On Tuesday, Rosas settlement compelled the Los Angeles County Board of Supervisors (LACBOS) to employ independent monitoring staff that will supervise almost all its county jail-related operations. The settlement was reached after three years of deputy abuse against the inmates in LA County jails.
After the trail, two sheriffs resigned, seven deputies were imprisoned for obstruction of justice, FBI started a federal investigation and Jim McDonnell, former Long-Beach chief of police, was elected as Sheriff of LA County.
The settlement will have huge implications for the department. One of these implications is a new list of policy directives on LACBOS that includes better training for deputies, complaint tracking, staffing and better timing in using force within a county jail. The new policies aim at changing the issues that encouraged inmate abuses to prevent similar events from reoccurring.
The Department of Justice is not linked in any way with the Rosas settlement, but the latter is expected to act as a consent degree similar to a degree used by the LAPD to operate for more than 10 years.
The court appointed three monitors that will make sure that all those measures are becoming reality – Richard Drooyan, Robert P. Houston and Jeffrey A. Schwartz. Mr. Drooyan was also chief counsel to the jail violence commission.
These measures are meant to protect inmates against deputy violence and fair deputies from LACBOS’ abuses. It should also bring some savings by cutting down damage awards expenses. All in all, the court expects the directives to improve inmate life inside LA County jails.
Rosas case is very similar to a lawsuit that happened about 40 years ago, Rutherford case. Back then, many promises were made that jail conditions would improve, but they were soon broken. This means that is not enough to detect problems and just promise to find a solution.
Also twenty years ago, LACBOS appointed judge G.Kolts to investigate a series of deputy shootings of black suspects. Mr.
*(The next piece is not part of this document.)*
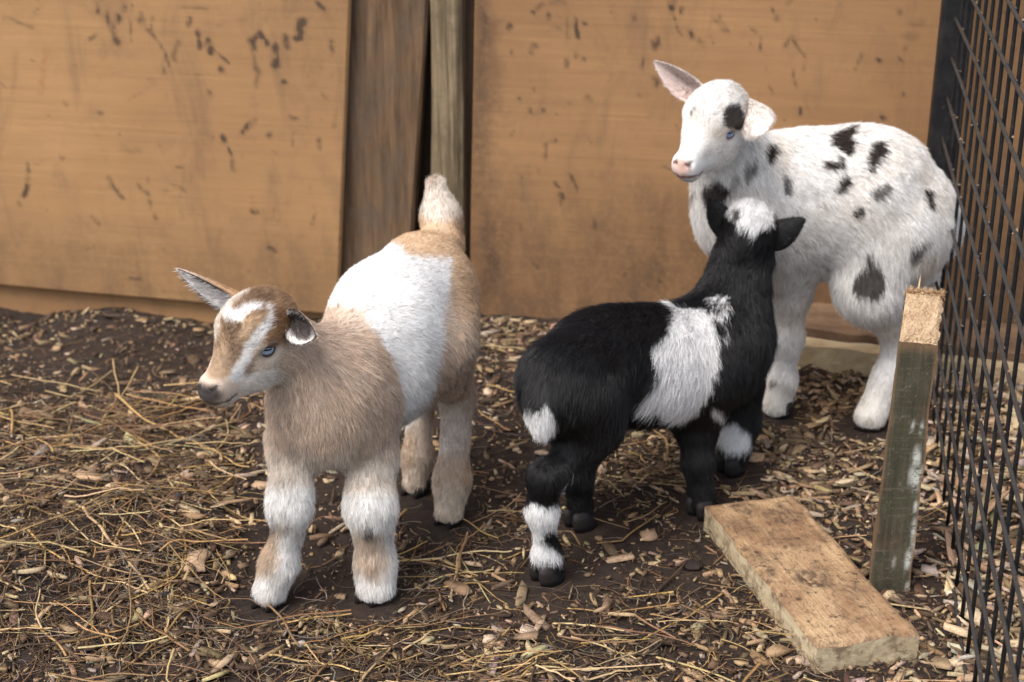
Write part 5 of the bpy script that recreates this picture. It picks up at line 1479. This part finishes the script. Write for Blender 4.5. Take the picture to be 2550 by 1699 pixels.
t_layers = [
 # saddle
 (WHT, [(700, 640), (803, 770), (858, 758), (905, 778), (946, 845), (962, 925), (972, 1046), (990, 1110), (1075, 985), (1090, 928), (1104, 855), (1108, 796), (1120, 708), (1124, 645), (1064, 640), (1012, 634), (996, 612), (960, 600), (905, 612), (860, 560)], 7, 9, dict(on='body', y=(1.47, 2.5))),
 # tail and haunch tones
 ((0.74, 0.67, 0.60), [(1030, 400), (1160, 400), (1160, 560), (1120, 552), (1030, 552)], 12, 10, dict(y=(1.66, 2), a=.9)),
 ((0.30, 0.19, 0.11), [(1058, 435), (1078, 415), (1095, 440), (1085, 462), (1070, 470)], 8, 6, dict(y=(1.66, 2), a=.6)),
 ((0.30, 0.19, 0.12), [(1130, 545), (1160, 545), (1165, 610), (1140, 620)], 14, 8, dict(y=(1.6, 2), a=.4)),
 # legs: white cuffs over pale tan
 ((0.68, 0.62, 0.55), [(640, 1130), (1010, 1130), (1010, 1540), (560, 1540)], 34, 20, dict(y=(1.0, 1.485), a=.85)),
 (WHT, [(650, 1215), (790, 1205), (780, 1300), (745, 1420), (700, 1440), (690, 1380), (718, 1310), (665, 1300)], 12, 12, dict(y=(1.0, 1.485), a=.9)),
 (WHT, [(845, 1225), (1000, 1225), (1000, 1300), (990, 1500), (955, 1500), (965, 1400), (950, 1320), (860, 1312)], 12, 12, dict(y=(1.0, 1.485), a=.9)),
 (WHT, [(610, 1440), (740, 1420), (740, 1530), (600, 1530)], 14, 14, dict(y=(1.0, 1.485), a=.8)),
 (WHT, [(860, 1430), (1010, 1420), (1010, 1530), (860, 1530)], 14, 14, dict(y=(1.0, 1.485), a=.8)),
 ((0.44, 0.31, 0.20), [(640, 1345), (668, 1320), (690, 1330), (690, 1390), (665, 1425), (628, 1430)], 16, 12, dict(y=(1.0, 1.485), a=.75)),
 ((0.10, 0.065, 0.05), [(668, 1300), (682, 1295), (684, 1325), (672, 1330)], 6, 5, dict(y=(1.0, 1.485), a=.8)),
 ((0.52, 0.40, 0.30), [(880, 1330), (955, 1335), (960, 1410), (935, 1440), (900, 1420), (880, 1380)], 18, 14, dict(y=(1.0, 1.485), a=.7)),
 ((0.055, 0.04, 0.03), [(905, 1312), (928, 1312), (930, 1335), (908, 1338)], 6, 5, dict(y=(1.0, 1.485), a=.9)),
 ((0.30, 0.19, 0.12), [(905, 1412), (940, 1405), (938, 1430), (912, 1432)], 9, 8, dict(y=(1.0, 1.485), a=.45)),
 # hind legs
 ((0.66, 0.60, 0.54), [(1070, 1010), (1140, 1000), (1185, 1040), (1185, 1140), (1085, 1140)], 22, 16, dict(y=(1.55, 1.66), a=.75)),
 ((0.40, 0.27, 0.17), [(1085, 1140), (1190, 1120), (1180, 1215), (1090, 1215)], 22, 18, dict(y=(1.55, 1.66), a=.55)),
 ((0.66, 0.58, 0.48), [(1060, 1215), (1190, 1215), (1180, 1320), (1060, 1320)], 18, 14, dict(y=(1.55, 1.66), a=.7)),
 ((0.42, 0.29, 0.18), [(990, 1080), (1030, 1060), (1040, 1160), (1000, 1170)], 16, 14, dict(y=(1.63, 1.8), a=.6)),
 ((0.60, 0.50, 0.40), [(1000, 1165), (1080, 1150), (1080, 1240), (1000, 1240)], 12, 10, dict(y=(1.63, 1.8), a=.7)),
 # head
 (CROWN, hcrop([(420, 200), (1250, 200), (1250, 560), (1060, 620), (1000, 760), (820, 740), (560, 800), (400, 800)]), 10, 8, dict(on='head')),
 ((0.64, 0.53, 0.42), hcrop([(700, 700), (1100, 740), (1150, 900), (1050, 1150), (800, 1260), (560, 1260), (640, 1080), (640, 940)]), 14, 10, dict(on='head')),
 ((0.84, 0.80, 0.75), hcrop([(700, 960), (900, 940), (1020, 1020), (950, 1130), (800, 1230), (520, 1250), (540, 1190), (630, 1100), (650, 1010)]), 14, 10, dict(on='head', a=.85)),
 (BLAZE, hcrop([(420, 590), (520, 540), (620, 545), (690, 600), (640, 720), (600, 850), (570, 960), (480, 1030), (370, 1020), (350, 960), (390, 860), (415, 760)]), 7, 7, dict(on='head')),
 (DKH, hcrop([(420, 640), (560, 560), (640, 600), (620, 760), (590, 900), (500, 1000), (400, 980), (400, 860)]), 10, 10, dict(on='head', a=.55, patchy=-0.12)),
 (DKH, hcrop([(500, 560), (570, 545), (620, 600), (600, 700), (590, 800), (560, 870), (520, 820), (530, 720), (500, 640)]), 12, 12, dict(on='head', a=.8)),
 ((0.50, 0.36, 0.23), hcrop([(640, 560), (780, 500), (830, 520), (760, 620), (700, 640), (660, 720), (620, 720)]), 6, 6, dict(on='head')),
 ((0.74, 0.68, 0.60), hcrop([(415, 620), (430, 500), (500, 400), (600, 300), (700, 280), (690, 330), (600, 400), (540, 470), (470, 560), (430, 700), (405, 830), (370, 900), (385, 780)]), 7, 7, dict(on='head', a=.9)),
 (WHT, hcrop([(490, 500), (520, 455), (600, 470), (640, 430), (720, 410), (790, 425), (780, 470), (680, 500), (640, 560), (590, 570), (520, 560)]), 5, 6, dict(on='head')),
 (WHT, hcrop([(800, 430), (850, 440), (875, 520), (855, 620), (790, 700), (720, 800), (690, 880), (655, 930), (650, 1020), (590, 1060), (540, 1040), (560, 950), (620, 860), (650, 740), (720, 650), (800, 560), (830, 490)]), 5, 6, dict(on='head', a=.95)),
 (DKH, hcrop([(580, 460), (640, 380), (740, 320), (860, 350), (900, 420), (840, 430), (740, 395), (660, 430), (610, 470)]), 7, 10, dict(on='head', a=.72)),
 ((0.27, 0.15, 0.075), hcrop([(860, 470), (990, 480), (1010, 620), (960, 720), (850, 760), (790, 740), (850, 640)]), 10, 9, dict(on='head', a=.85)),
 ((0.20, 0.135, 0.09), hcrop([(650, 960), (665, 890), (730, 830), (790, 790), (800, 830), (730, 880), (700, 960), (670, 1000)]), 5, 5, dict(on='head', a=.7)),
]
def t_nostril(hc):
    nz = np.zeros(len(hc))
    for y in (1, -1):
        nz = np.maximum(nz, smooth(0.0058, 0.0036, np.linalg.norm((hc - np.array([0.0850, 0.0090 * y, -0.0300])) * np.array([0.9, 0.75, 1.25]), axis=1)))
    return nz
def t_nose(hc):
    d1 = np.linalg.norm((hc - np.array([0.0865, 0, -0.0345])) * np.array([0.75, 0.62, 1.05]), axis=1)
    lip = (np.abs(hc[:, 2] + 0.0465 - 0.0 + 0.25 * np.clip(0.075 - hc[:, 0], 0, 1) * -1.0) < 0.0022) & (hc[:, 0] > 0.058)
    up = smooth(0.0152, 0.0095, d1)
    return [((0.085, 0.064, 0.052), up * 0.92), ((0.050, 0.041, 0.039), smooth(0.0100, 0.0060, d1)), ((0.020, 0.017, 0.017), t_nostril(hc)), ((0.10, 0.082, 0.075), lip * 0.8)]
tR = frame((-0.522, -0.848, -0.092), (0.015, -0.117, 0.993)); tC = P(640, 826, 1.40); tS = 0.905
tC = np.array([-0.245, 1.400, 0.305])
hw = lambda p: tR @ (np.array(p) * tS) + tC
TAN_O = (0.45, 0.30, 0.185)
def te_in(u, v):
    u = np.asarray(u); v = np.asarray(v)
    e = smooth(0.86, 0.98, np.abs(v)) * smooth(0.1, 0.3, u)
    c = lerp((0.80, 0.78, 0.77), (0.76, 0.72, 0.70), u * 1.0)
    dk = smooth(0.45, 0.1, np.abs(v)) * smooth(0.0, 0.15, u) * smooth(0.6, 0.2, u) * 0.6
    c = c * (1 - dk[..., None]) + np.array((0.20, 0.14, 0.12)) * dk[..., None]
    return c * (1 - e[..., None]) + np.array((0.05, 0.04, 0.038)) * e[..., None]
def te_in2(u, v):
    u = np.asarray(u); v = np.asarray(v)
    c = lerp((0.80, 0.78, 0.77), (0.70, 0.66, 0.63), u * 1.0)
    dk = smooth(0.85, 0.55, np.abs(v + 0.10)) * smooth(1.0, 0.75, u) * 0.95
    c = c * (1 - dk[..., None]) + np.array((0.045, 0.032, 0.028)) * dk[..., None]
    e = np.maximum(smooth(0.84, 0.95, np.abs(v)) * smooth(0.1, 0.3, u), smooth(0.9, 0.97, u))
    return c * (1 - e[..., None]) + np.array((0.04, 0.034, 0.032)) * e[..., None]
def te_out(u, v):
    u = np.asarray(u); v = np.asarray(v)
    e = smooth(0.88, 0.98, np.abs(v)) * smooth(0.15, 0.3, u)
    c = lerp((0.40, 0.25, 0.14), (0.62, 0.50, 0.42), smooth(0.3, 0.9, u))
    return c * (1 - e[..., None]) + np.array((0.05, 0.04, 0.038)) * e[..., None]
t_ears = [
 dict(base=hw((-0.016, -0.024, 0.022)), tip=P(440, 671, 1.435), face=unit(-0.15, -0.74, -0.64), w=0.0205, curl=1.15, cin=te_in, cout=te_out, li=0.008, di=0.6, wide=0.36),
 dict(base=hw((-0.020, 0.026, 0.016)), tip=hw((-0.020, 0.026, 0.016)) + 0.056 * unit(0.58, -0.80, -0.05), face=unit(-0.72, -0.55, 0.22), w=0.0160, curl=1.55, cin=te_in2, cout=te_out, li=0.007, di=0.6, wide=0.55),
]
t_hooves = [((-0.254, 1.402, 0), TF), ((-0.148, 1.412, 0), TF), ((-0.074, 1.580, 0), TF), ((-0.116, 1.652, 0), TF)]
FUR_D = 6.6e5
build_goat('tan goat kid with white saddle and raised tail, facing the viewer', 'goat kids in the pen', t_body, tR, tC, tS,
           Coat(t_base, t_layers), t_ears, t_hooves, M_FUR, FUR_D, 11, (0.46, 0.62, 0.84), (0.20, 0.13, 0.085), (-0.16, 1.52), None, t_nose)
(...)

Kolts found many problems similar to the ones cited in the Rosas case.
Some other measures aimed at improving conditions inside LA County Jails include a stricter public control over the Sheriff’s Department, sending the mentally ill inmates to treatment facilities, keeping the inmate population to a minimum and improving overall imprisonment conditions.
Besides Rutherford and Rosas settlements, there are also several acts that point at improving LA county jail conditions such as a settlement that showed the county provided inadequate jail conditions for inmate with physical disabilities and a consent degree at the Department of Justice over improper jail condition for mentally ill convicts.